Among the great engineering challenges the Inka overcame constructing the road through mountains, desert, rain forest and grasslands was spanning canyons and valleys. Employing the same principles as modern suspension bridges, they built and maintained hanging bridges woven from grasses that could support 5,000 pounds. A key element of the exhibition is a scale-model of the bridge building technique. Equally impressive were the drainage systems the Inka developed to control erosion along the road.
The exhibition traces the history of the Inka Empire and explores how the road facilitated its growth. From a small kingdom based in Peru in the 13th century, the Inka added territory that by time of the Spanish conquest in 1530s spanned much of modern-day Peru, Chile, Colombia, Ecuador and Bolivia.
As the Inka Empire expanded, the road enabled the Cusco-based rulers to acquire resources from neighboring territories. All roads led to Cusco, but the most familiar part of the Inka Road that runs from Cusco to Machu Picchu is barely one per cent of the highway’s expanse.
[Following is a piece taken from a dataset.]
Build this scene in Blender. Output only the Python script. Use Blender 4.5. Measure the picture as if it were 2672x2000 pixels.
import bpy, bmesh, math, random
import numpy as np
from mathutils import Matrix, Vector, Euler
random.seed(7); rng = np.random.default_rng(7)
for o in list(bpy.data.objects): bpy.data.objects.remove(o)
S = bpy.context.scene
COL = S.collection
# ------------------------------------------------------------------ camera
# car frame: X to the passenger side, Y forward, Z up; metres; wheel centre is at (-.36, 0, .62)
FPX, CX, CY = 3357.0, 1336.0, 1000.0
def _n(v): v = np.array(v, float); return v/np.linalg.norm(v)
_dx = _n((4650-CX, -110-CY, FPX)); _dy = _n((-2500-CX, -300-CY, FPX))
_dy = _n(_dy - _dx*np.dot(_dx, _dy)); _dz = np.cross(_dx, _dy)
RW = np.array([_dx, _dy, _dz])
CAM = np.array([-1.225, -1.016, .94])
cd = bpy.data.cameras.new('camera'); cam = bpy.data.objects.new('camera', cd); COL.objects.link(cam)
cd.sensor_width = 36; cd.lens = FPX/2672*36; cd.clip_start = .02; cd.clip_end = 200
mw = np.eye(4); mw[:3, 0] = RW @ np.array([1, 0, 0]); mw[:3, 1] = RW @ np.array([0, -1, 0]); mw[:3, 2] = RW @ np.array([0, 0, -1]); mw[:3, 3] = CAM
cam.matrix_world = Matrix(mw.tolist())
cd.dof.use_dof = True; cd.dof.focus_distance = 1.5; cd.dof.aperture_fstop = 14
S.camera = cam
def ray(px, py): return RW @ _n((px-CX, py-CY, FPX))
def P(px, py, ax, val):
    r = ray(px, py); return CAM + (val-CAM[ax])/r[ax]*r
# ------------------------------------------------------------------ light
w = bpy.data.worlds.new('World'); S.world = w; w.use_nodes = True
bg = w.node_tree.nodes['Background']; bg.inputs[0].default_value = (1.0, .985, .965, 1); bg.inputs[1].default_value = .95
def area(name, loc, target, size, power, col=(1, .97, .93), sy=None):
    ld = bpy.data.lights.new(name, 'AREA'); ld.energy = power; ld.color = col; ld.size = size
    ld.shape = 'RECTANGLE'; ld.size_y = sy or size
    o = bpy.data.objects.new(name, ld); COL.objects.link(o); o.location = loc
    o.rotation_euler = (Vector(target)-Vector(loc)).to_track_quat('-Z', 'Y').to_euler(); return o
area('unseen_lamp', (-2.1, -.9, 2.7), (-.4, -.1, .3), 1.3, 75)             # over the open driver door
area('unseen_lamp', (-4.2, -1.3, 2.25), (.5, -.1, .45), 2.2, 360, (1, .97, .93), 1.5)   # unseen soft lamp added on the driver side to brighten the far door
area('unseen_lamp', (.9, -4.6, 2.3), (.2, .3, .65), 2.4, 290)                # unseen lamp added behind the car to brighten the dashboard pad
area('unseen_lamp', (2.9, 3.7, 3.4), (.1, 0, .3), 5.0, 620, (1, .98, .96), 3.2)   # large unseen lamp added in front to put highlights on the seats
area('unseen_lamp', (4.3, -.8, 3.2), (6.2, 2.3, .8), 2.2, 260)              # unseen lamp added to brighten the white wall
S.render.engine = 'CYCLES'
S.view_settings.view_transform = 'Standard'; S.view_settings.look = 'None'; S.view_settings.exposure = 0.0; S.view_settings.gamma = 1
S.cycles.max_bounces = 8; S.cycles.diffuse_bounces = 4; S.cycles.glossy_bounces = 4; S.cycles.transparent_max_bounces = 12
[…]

Royal processions, herds of llamas and messengers traversed its length. Way stations were built every 12 to 15 miles along the road, roughly a day’s journey by foot. The road was also lined with storage houses for surplus grains and altars to the sun god.
Visitors to the exhibition can get a sense of how the road served as a communications system with access to the entire empire by playing an interactive game that lets them manage the routing of the relay messengers who carried information throughout the empire via the Inka Road. Lacking a writing system, the Inka messengers relied on the khipu, a memory device made of knots on colored string. Another of the interactive displays in the exhibition shows visitors how to read khipus.
Ironically, the road, which had so successfully united the vast Inka Empire, also facilitated its conquest by the Spaniards. Their horses and wheeled carts destroyed much of the road intended for messengers and llamas. Nonetheless, portions of the road are still in use, incorporated into the Pan American Highway.
An unheralded aspect of the exhibition is the opportunity to view an extensive selection of the museum’s Pre-Columbian Inka artifacts. Most of the 140 objects on display are from NMAI’s own collection. Among them are a ceramic Chavín stirrup spout bottle (the oldest item in the exhibition, ca. 800–100 B.C.), impressive gold ornaments, necklaces made from shells from the Lambayeque region, stone carvings, silver and gold figurines, and various textiles made from llama and alpaca hair and cotton. A personal favorite is an Inka silver jar for chicha—fermented corn beer—with ears of corn supporting a bowl in the shape of a human face.
The Great Inka Road: Engineering an Empire will be on display at the Smithsonian Institution’s National Museum of the American Indian in Washington, D.C. through June 2018.